Dowódca południowokoreańskiej marynarki wojennej podczas uroczystości żałobnych stwierdził, że Korea Południowa weźmie "tysiąckrotny odwet" za śmierć swoich żołnierzy. Coraz bardziej radykalne nastroje manifestowane są w południowokoreańskim społeczeństwie. "Kim Dzon Il i jego syn Kim Dzong Un - odpowiedzialni za ten atak, nie mogą uniknąć kary" - mówi jeden z południowokoreańskich żołnierzy.
W centrum Seulu odbyła się demonstracja południowokoreańskich weteranów, którzy domagają się od władz bardziej zdecydowanej odpowiedzi na ataki ze strony Korei Północnej. We wtorkowym ostrzale wyspy Yeonpyeong zginęły 4 osoby - dwóch żołnierzy i dwóch cywilów.

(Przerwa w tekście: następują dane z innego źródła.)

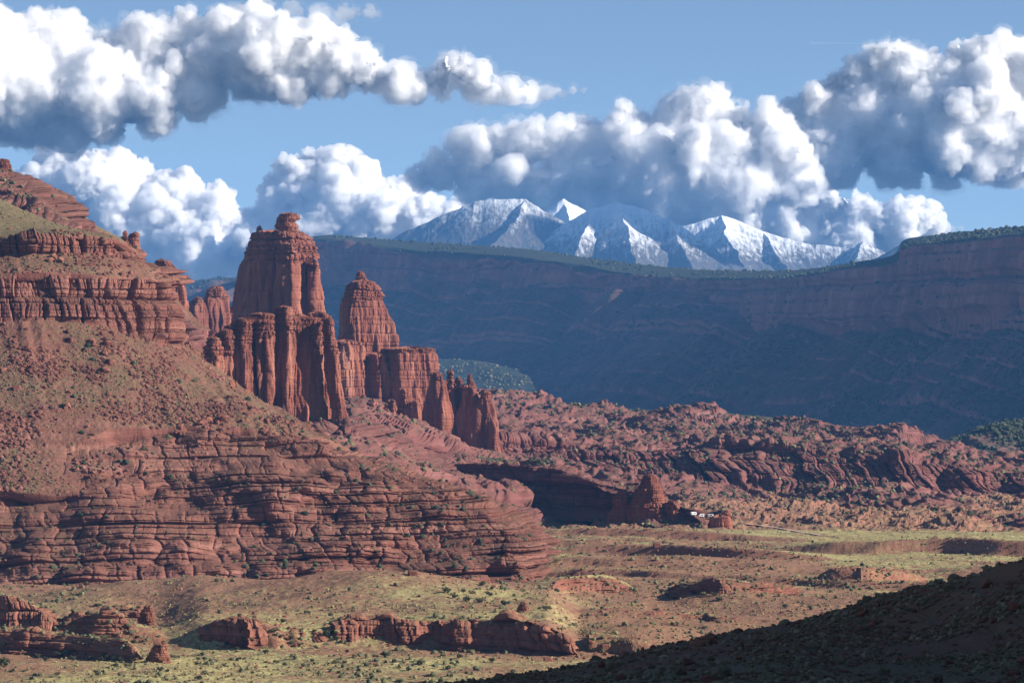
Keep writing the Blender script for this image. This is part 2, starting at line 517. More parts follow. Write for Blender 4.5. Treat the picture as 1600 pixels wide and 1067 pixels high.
# long cliff ridge running out into the valley
loft('cliff_ridge', [
 [(560,800,2950),(680,790,2950),(770,800,2900),(860,812,2840),(950,818,2780),(1010,822,2740),(1060,826,2730),(1120,838,2700),(1150,830,2800)],
 [(560,745,2970),(680,765,2960),(770,790,2910),(860,800,2850),(950,806,2790),(1010,806,2750),(1055,810,2745),(1110,822,2715),(1135,815,2800)],
 [(560,705,3000),(680,722,2975),(770,722,2925),(860,730,2865),(920,750,2810),(985,770,2765),(1040,780,2760),(1085,802,2740),(1105,805,2800)],
 [(560,690,3100),(680,706,3080),(770,714,3040),(860,722,2980),(910,742,2900),(980,764,2840),(1038,776,2820),(1080,800,2790),(1100,804,2820)],
 [(560,720,3400),(680,735,3350),(770,745,3300),(860,760,3200),(910,770,3100),(980,785,3000),(1038,795,2950),(1080,808,2900),(1095,812,2880)]],
 ['T', 'C', 'L', 'G'], n_(560), n_(260), M['bench'], sc=0.9, seed=8)

# ------------------------------------------------------------------ rock towers
def empty(name, loc, label, cat, group=None):
    o = bpy.data.objects.new(name, None)
    o.empty_display_size = 5
    o.location = loc
    COL.objects.link(o)
    return tag(o, label, cat, group, 'thing')

def ring(n, e, ratio, rot):
    t = np.linspace(0, 2 * math.pi, n, endpoint=False)
    c, s_ = np.cos(t), np.sin(t)
    x = np.sign(c) * np.abs(c) ** (2 / e); y = ratio * np.sign(s_) * np.abs(s_) ** (2 / e)
    # even spacing along the outline
    d = np.hypot(np.diff(np.append(x, x[0])), np.diff(np.append(y, y[0])))
    cu = np.concatenate([[0], np.cumsum(d)]); tt = np.linspace(0, cu[-1], n, endpoint=False)
    x = np.interp(tt, cu, np.append(x, x[0])); y = np.interp(tt, cu, np.append(y, y[0]))
    cr, sr = math.cos(rot), math.sin(rot)
    X, Y = x * cr - y * sr, x * sr + y * cr
    k = (X.max() - X.min()) / 2
    return np.stack([X / k, Y / k], -1)

def pillar(name, parent, levels, Y, ratio=0.8, rot=-20, e=4.0, sc=1.0, seed=0, cap=None, flute=1.0, bed=1.0, mat=None, origin=(0, 0, 0), res=1.0, ragged=5):
    """levels (row, left, right) from foot to top; cap = row above which the rock is knobbly and bedded"""
    lv = np.array(levels, float)
    hpx = lv[0, 0] - lv[-1, 0]
    wpx = (lv[:, 2] - lv[:, 1]).mean()
    nv = int(max(24, hpx * 1.25 * res)); nu = int(max(36, wpx * (1 + ratio) * 2 * 1.1 * res))
    py = np.linspace(lv[0, 0], lv[-1, 0], nv)
    l = np.interp(-py, -lv[:, 0], lv[:, 1]); r = np.interp(-py, -lv[:, 0], lv[:, 2])
    k = Y / F
    R0 = ring(nu, e, ratio, R(rot))
    half = (r - l) / 2 * k; mid = ((l + r) / 2 - 800) * k
    z = ZC + (HY - py) * k
    hw = max(half.mean(), 1.0)
    dd = half * 0.35 + hw * 0.65        # depth varies less than the width
    P = np.stack([mid[:, None] + half[:, None] * R0[None, :, 0], Y + dd[:, None] * R0[None, :, 1], np.repeat(z[:, None], nu, 1)], -1)
    N = np.stack([np.repeat(np.gradient(np.append(R0[:, 1], R0[0, 1]))[None, :nu], nv, 0), -np.repeat(np.gradient(np.append(R0[:, 0], R0[0, 0]))[None, :nu], nv, 0), np.zeros((nv, nu))], -1)
    N /= np.maximum(np.linalg.norm(N, axis=-1, keepdims=True), 1e-9)
    if (N[0, :, :2] * R0).sum(-1).mean() < 0: N = -N
    Pf = P.astype(f32)
    x, y, zz = Pf[..., 0], Pf[..., 1], Pf[..., 2]
    Pv = np.stack([x, y, zz * 0.16], -1)
    fl = billow(Pv, 15 * sc, 2, seed + 1) * 13 + billow(Pv, 5.5 * sc, 2, seed + 2) * 5 + fbm3(Pv, 30 * sc, 2, seed + 3) * 4
    s = x + 0.7 * y
    zl = zz + fbm3(Pf, 50 * sc, 2, seed + 4) * 1.5 * sc
    beds = layer(zl, 13 * sc, seed + 5) * 0.8 + layer(zl, 4 * sc, seed + 6) * 0.35 + blocks(s, zl, 5 * sc, 9 * sc, seed + 7) * 0.9
    knob = layer(zl, 10 * sc, seed + 8) * 3.2 + layer(zl, 4.5 * sc, seed + 9) * 1.8 + blocks(s, zl, 7 * sc, 7 * sc, seed + 10) * 3.4 + blocks(s, zl, 3.4 * sc, 3.2 * sc, seed + 11) * 1.6 - 4
    w = 0.0 if cap is None else sm(np.clip((cap + fbm3(Pf, 14 * sc, 2, seed + 12) * 9 - np.repeat(py[:, None], nu, 1)) / 7 + 0.5, 0, 1))
    D = (fl * flute * (1 - 0.55 * w) + beds * bed * (1 - w) + knob * w + fbm3(Pf, 2.2 * sc, 2, seed + 13) * 0.35) * sc
    D = np.maximum(D, -0.75 * half[:, None])
    D = D - np.percentile(D, 55)
    P = P + N * np.asarray(D)[..., None]
    # ragged crest, closed top
    up = np.clip((py[0] - py) / hpx * 4 - 3, 0, 1)[:, None] ** 2
    P[..., 2] -= up * np.abs(steps(fbm2(P[..., 0] / (9 * sc), P[..., 1] / (9 * sc), 3, seed + 14) * 4, 0.25)) * ragged * k
    tz = np.clip((np.arange(nv) - (nv - 6)) / 5, 0, 1) ** 2
    c = np.stack([mid, np.full(nv, Y), z], -1)
    sh = (1 - 0.75 * tz)[:, None, None]
    P = c[:, None, :] + (P - c[:, None, :]) * np.concatenate([sh, sh, np.ones_like(sh)], -1)
    top = P[-1].mean(0)
    V = np.concatenate([P.reshape(-1, 3), np.repeat(top[None], nu, 0)])
    q = grid_quads(nv + 1, nu, True)
    o = build(name, V - np.array(origin), q, mat or M['tower'], {'veg': np.zeros(len(V), f32)}, parent=parent)
    return o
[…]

Północ oskarżyła Seul, że wykorzystuje śmierć swoich obywateli "w celach propagandowych". Oficjalnie obydwa państwa koreańskie wciąż pozostają w stanie wojny. Po ostrzale Yeonpyeong prezydent Korei Południowej Lee Myung-bak ostrzegł, że kolejne ataki sił północnokoreańskich spotkają się z "ogromnym odwetem" ze strony Seulu.